We arrived at Boston the 25th of August following. De Grasse arrived with the French fleet in the Chesapeak at the same time, and was afterwards joined by that of Barras, making 31 sail of the line. The money was transported in waggons from Boston to the Bank at Philadelphia, of which Mr. Thomas Willing, who has since put himself at the head of the list of petitioners in favour of the British treaty, was then President. And it was by the aid of this money, and this fleet, and of Rochambeau's army, that Cornwallis was taken; the laurels of which have been unjustly given to Mr. Washington. His merit in that affair was no more than that of any other American officer.

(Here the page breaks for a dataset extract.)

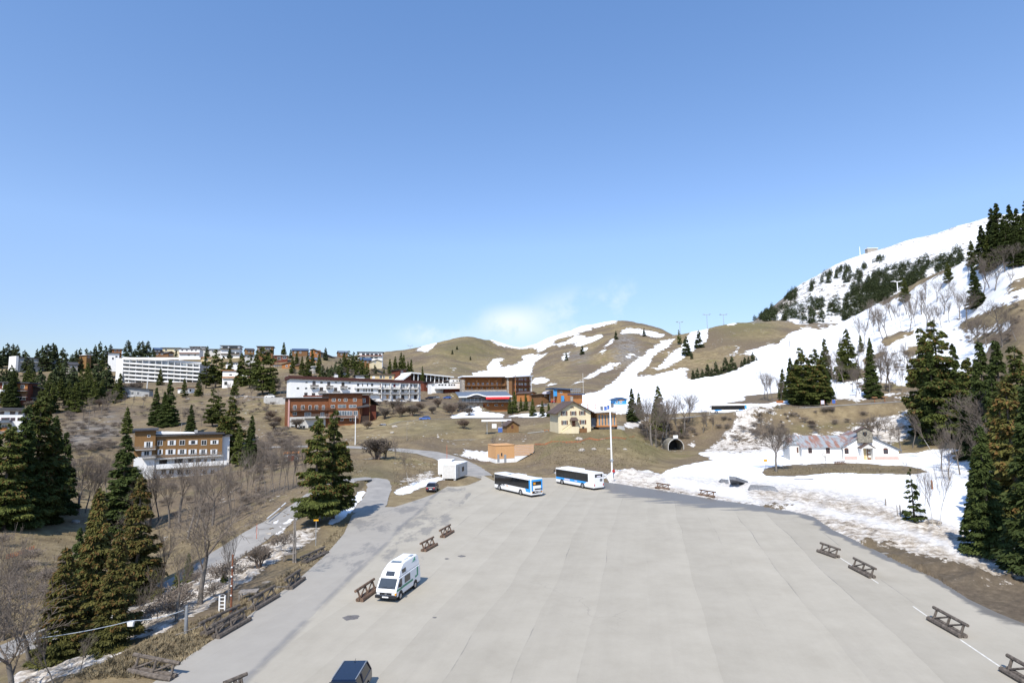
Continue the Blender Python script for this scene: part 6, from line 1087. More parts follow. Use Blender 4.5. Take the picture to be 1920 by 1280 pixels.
SL = [([(100,800),(130,770),(230,750),(240,800),(210,850),(110,850)],1.2),([(230,745),(330,745),(420,745),(520,755),(520,800),(440,800),(300,790),(240,780)],1.3),([(440,850),(530,800),(560,830),(570,870),(480,900)],1.3),([(270,900),(440,900),(520,900),(500,960),(380,1000),(280,960)],.5),([(120,850),(250,830),(240,900),(130,950)],1),([(700,750),(850,755),(850,775),(760,780),(705,790)],.7),([(560,700),(700,690),(690,705),(560,710)],.5),([(0,740),(200,700),(230,760),(60,800)],1),([(0,1020),(150,1000),(260,1050),(200,1120),(0,1150)],.5),([(1200,800),(1290,800),(1310,820),(1260,828),(1210,830)],1),([(1330,790),(1500,775),(1640,765),(1600,800),(1480,830),(1350,830)],.8),([(1560,700),(1700,640),(1760,680),(1740,730),(1600,735)],1),([(1780,600),(1920,560),(1920,640),(1800,650)],.6),([(250,1180),(330,1110),(430,1070),(540,1010),(590,1010),(480,1080),(360,1150),(260,1210)],.25)]
scatter('scrub', 'grey brown leafless scrub covering the rough slopes', SL, BARE['shrub'][1][1], 720, (.8, 2.4), 'twigs', .12, 5)
gv = []; rs_g = np.random.RandomState(3)
class _T: pass
def tuft():
    v = []; 
    for i in range(9):
        a = rs_g.rand()*6.28; r0 = rs_g.rand()*.5; c = np.array([math.cos(a)*r0, math.sin(a)*r0, 0]); d = np.array([math.cos(a+1), math.sin(a+1), 0])*.07; t_ = np.array([math.cos(a)*.4, math.sin(a)*.4, .6+.5*rs_g.rand()])
        v += [c-d, c+d, c+t_+d*.2, c+t_-d*.2]
    mb = MB(); mb.v = [tuple(q) for q in v]; mb.f = [tuple(range(4*i, 4*i+4)) for i in range(9)]; mb.m = [0]*9; o = mb.build('t', 'twigs'); me = o.data; bpy.data.objects.remove(o); return me
mat('dry_blades', (.25, .20, .12), .9, var=.25, scale=.4)
GL = [([(280,1200),(430,1140),(560,1060),(640,985),(680,960),(660,1000),(600,1050),(440,1180),(330,1270),(130,1275)],3),([(1000,830),(1200,820),(1240,870),(1150,880),(1010,870),(960,860)],2),([(730,840),(830,870),(800,900),(740,920)],.8),([(1430,880),(1600,872),(1740,882),(1600,888),(1450,890)],.6),([(0,1010),(180,990),(260,1080),(100,1170),(0,1200)],1.5),([(560,870),(690,860),(690,890),(600,900)],.5),([(300,1010),(520,960),(540,950),(400,1030),(300,1080)],1)]
scatter('dry_grass', 'dry yellow grass tufts on the verges and mound', GL, tuft(), 9000, (.14, .32), 'dry_blades', .6, 9, cat='grass')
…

I have had, and still have, as much pride in the American revolution as any man, or as Mr. Washington has a right to have; but that pride has never made me forgetful whence the great aid came that compleated the business. Foreign aid (that of France) was calculated upon at the commencement of the revolution. It is one of the subjects treated of in the pamphlet Common Sense, but as a matter that could not be hoped for, unless independence was declared.1 The aid, however, was greater than could have been expected.
It is as well the ingratitude as the pusillanimity of Mr. Washington, and the Washington faction, that has brought upon America the loss of character she now suffers in the world, and the numerous evils her commerce has undergone, and to which it is yet exposed. The British Ministry soon found out what sort of men they had to deal with, and they dealt with them accordingly; and if further explanation was wanting, it has been fully given since, in the snivelling address of the New York Chamber of Commerce to the President, and in that of sundry merchants of Philadelphia, which was not much better.